Neusiedler, Alice: I need a bald man – Participatory art projects as arenas of engagement

Recently much hope has been placed into participatory art projects to motivate social change. Interaction has increasingly become an artistic practice of critique since the “social turn” (Bishop 2006). Nevertheless, the transformative or inclusive potential of participative artistic practices has also been questioned (Bishop 2012; Bell 2017; Jancovich 2017). While a shift of art’s valuation processes has been observed, being increasingly international (Buchholz 2013; Quemin 2015) and based on external criteria (Wuggenig 2016), a participatory turn in cultural policy strategies has been stated (Virolainen 2016).
Through interviews and group discussions with artists and participants, as well as observations of work processes, and focusing on practice (Bourdieu 1998; Reckwitz 2016), I aim at reconstructing what kind of social practices, social roles and patterns of meaning, e.g. regarding discursive in- and exclusion of involved participants, emerge within participatory art projects.

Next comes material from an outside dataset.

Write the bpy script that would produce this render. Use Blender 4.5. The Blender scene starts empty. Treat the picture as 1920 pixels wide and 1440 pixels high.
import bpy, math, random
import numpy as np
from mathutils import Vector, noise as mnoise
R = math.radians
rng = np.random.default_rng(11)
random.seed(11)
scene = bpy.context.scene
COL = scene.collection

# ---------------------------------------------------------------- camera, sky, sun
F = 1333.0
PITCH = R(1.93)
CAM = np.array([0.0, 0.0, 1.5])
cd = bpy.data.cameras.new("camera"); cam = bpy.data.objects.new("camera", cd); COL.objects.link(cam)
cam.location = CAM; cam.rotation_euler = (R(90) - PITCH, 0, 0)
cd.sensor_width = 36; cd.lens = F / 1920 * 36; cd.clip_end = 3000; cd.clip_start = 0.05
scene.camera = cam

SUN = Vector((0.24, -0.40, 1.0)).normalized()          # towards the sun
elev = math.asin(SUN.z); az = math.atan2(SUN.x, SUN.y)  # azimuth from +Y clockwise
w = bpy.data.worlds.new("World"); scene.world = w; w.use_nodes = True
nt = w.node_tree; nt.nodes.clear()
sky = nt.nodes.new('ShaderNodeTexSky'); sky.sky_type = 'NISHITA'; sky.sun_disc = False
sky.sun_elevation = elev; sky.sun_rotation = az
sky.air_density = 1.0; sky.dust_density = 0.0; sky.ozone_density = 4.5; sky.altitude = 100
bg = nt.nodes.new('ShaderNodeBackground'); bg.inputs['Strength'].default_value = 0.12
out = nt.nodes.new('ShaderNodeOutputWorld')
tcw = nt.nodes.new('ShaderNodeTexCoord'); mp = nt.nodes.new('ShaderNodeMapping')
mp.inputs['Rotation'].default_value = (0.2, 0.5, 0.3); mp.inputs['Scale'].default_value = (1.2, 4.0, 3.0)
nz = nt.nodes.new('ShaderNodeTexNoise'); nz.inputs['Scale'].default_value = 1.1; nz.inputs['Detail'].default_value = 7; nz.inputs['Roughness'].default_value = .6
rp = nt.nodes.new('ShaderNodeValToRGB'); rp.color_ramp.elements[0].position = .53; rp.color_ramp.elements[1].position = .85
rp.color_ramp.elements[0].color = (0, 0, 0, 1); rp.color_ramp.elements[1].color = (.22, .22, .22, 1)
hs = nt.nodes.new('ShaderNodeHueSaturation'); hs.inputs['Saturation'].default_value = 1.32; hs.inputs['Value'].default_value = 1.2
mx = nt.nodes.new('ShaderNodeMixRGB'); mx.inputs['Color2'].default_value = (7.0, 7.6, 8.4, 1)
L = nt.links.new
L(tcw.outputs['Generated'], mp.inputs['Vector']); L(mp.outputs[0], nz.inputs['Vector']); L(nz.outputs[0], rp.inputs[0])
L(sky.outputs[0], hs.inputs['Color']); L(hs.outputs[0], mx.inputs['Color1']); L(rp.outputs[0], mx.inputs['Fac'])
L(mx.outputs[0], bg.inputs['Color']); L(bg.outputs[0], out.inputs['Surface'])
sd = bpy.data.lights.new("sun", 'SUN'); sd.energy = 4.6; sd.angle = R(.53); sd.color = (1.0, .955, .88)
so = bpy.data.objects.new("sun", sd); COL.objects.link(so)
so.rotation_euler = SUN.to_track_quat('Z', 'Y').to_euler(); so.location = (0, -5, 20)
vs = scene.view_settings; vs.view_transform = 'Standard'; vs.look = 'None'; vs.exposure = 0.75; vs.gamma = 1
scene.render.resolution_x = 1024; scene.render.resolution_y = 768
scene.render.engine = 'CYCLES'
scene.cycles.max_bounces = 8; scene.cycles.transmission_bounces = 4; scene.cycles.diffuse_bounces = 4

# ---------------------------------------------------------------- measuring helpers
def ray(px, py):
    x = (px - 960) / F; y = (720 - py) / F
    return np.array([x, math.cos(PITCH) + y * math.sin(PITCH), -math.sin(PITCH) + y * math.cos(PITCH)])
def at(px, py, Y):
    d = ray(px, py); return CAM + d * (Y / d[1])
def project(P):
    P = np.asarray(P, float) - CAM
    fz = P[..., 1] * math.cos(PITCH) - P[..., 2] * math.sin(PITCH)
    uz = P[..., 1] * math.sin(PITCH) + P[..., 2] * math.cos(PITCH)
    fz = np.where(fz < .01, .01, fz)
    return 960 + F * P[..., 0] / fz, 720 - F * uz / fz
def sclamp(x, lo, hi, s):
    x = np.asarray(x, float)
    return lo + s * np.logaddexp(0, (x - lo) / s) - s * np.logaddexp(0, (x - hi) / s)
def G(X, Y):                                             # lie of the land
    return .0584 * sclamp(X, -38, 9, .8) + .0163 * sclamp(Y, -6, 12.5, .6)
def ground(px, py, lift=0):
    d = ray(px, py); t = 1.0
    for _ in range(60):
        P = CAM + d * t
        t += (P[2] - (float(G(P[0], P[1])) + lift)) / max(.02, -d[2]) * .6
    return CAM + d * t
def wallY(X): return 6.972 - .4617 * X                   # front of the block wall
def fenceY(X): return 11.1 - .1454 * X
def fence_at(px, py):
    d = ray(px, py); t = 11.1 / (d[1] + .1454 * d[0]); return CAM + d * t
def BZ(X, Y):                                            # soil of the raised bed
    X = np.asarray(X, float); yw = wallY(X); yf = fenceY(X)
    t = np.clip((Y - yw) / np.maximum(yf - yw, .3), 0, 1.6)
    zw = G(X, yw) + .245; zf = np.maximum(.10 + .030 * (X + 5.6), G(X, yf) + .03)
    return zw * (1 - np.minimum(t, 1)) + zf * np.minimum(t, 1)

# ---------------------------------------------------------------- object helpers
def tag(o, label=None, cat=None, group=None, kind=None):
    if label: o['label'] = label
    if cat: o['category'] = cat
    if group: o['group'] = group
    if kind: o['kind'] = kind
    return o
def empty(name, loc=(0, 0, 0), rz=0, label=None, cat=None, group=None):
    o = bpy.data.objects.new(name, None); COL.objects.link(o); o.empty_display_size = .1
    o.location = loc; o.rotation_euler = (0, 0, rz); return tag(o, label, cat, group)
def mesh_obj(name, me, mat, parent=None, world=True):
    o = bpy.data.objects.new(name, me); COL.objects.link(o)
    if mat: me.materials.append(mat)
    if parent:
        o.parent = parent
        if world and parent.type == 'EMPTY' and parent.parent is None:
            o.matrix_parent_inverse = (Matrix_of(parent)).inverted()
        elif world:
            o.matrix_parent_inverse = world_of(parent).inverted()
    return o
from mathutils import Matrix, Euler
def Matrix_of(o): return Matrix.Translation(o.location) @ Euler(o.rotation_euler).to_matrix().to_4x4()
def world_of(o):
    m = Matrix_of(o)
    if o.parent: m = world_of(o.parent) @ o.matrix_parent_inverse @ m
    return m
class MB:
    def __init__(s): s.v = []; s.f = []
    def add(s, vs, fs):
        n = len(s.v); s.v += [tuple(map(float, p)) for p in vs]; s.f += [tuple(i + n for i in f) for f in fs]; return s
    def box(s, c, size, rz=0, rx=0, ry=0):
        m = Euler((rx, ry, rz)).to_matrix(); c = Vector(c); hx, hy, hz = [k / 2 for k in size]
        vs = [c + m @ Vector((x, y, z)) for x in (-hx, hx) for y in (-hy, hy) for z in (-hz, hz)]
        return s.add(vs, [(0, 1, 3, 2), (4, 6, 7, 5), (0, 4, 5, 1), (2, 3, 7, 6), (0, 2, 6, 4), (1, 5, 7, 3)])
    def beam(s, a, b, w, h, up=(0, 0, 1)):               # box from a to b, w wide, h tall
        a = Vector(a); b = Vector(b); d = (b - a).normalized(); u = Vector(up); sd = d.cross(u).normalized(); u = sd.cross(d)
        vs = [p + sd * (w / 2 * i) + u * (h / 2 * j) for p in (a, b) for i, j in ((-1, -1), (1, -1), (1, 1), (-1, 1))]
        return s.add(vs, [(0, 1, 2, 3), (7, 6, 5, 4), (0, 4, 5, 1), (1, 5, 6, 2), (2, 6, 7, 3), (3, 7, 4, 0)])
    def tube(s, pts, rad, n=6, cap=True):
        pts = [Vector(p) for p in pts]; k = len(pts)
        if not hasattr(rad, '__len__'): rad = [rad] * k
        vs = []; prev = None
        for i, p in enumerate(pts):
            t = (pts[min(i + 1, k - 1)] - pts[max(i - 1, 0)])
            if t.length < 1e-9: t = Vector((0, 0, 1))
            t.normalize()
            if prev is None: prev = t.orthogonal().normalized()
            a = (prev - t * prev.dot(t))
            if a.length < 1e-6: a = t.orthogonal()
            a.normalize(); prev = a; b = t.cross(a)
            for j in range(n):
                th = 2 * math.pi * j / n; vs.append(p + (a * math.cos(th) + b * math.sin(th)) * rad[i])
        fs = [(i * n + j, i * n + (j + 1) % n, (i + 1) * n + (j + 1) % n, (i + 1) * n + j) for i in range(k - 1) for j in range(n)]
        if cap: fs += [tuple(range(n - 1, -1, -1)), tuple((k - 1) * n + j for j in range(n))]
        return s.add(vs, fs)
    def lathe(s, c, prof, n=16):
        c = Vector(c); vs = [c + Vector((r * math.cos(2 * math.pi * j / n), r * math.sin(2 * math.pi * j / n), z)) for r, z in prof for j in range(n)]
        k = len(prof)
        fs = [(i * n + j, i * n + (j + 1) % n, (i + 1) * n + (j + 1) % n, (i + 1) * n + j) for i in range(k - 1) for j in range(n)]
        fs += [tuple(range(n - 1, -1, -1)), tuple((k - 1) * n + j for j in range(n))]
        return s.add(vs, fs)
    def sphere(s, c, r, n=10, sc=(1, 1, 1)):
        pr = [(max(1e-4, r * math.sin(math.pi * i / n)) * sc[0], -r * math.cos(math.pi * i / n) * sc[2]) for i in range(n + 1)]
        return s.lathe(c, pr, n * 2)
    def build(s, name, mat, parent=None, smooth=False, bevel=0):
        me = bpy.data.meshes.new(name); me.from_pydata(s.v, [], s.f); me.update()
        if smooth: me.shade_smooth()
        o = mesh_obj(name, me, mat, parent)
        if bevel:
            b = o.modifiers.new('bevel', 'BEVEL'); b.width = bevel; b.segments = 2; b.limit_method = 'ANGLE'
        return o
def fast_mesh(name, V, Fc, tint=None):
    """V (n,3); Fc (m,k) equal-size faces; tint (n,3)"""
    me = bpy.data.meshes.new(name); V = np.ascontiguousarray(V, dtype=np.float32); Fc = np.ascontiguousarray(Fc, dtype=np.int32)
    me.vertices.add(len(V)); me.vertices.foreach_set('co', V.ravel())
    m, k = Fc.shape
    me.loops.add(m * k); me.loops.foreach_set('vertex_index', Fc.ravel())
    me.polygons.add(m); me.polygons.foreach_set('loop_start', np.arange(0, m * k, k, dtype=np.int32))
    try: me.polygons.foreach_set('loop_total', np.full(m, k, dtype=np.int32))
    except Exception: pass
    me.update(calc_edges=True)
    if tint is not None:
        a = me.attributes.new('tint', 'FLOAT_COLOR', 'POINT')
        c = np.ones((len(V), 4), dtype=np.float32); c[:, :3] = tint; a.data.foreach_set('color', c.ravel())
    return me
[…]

My project will be based on the analyses of exemplary cases, addressing multiple participatory practices: a dance performance with professional and non-professional participants, a feminist theatre collective working with adolescents, and a socially engaged art project addressing living conditions of migrants. Strategies to include actors into artistic work, artists’ goals as well as participants expectations differ widely in those projects. Whereas some of the analyzed projects explicitly follow political agendas, others don’t refer to social conditions or do so implicitly. Both sides, however, navigate through challenges of artistic work organization, as participatory art projects demand from the artists to include actors into art production, who are usually not part of this process and are often not artists themselves.


Related to the necessary openness in the work organization, my presentation will unfold two claims: I assume that (1) within those projects, specific narratives of the involved actors (“artists” and “participants”) are invoked; those narratives of both, the artists and the participants, have an iterative character and are related to potential practices (e.g. the framing of participants as “experts”); (2) that participatory art projects interlink several field logics. This can trigger conflicts but also assist the potential of these projects.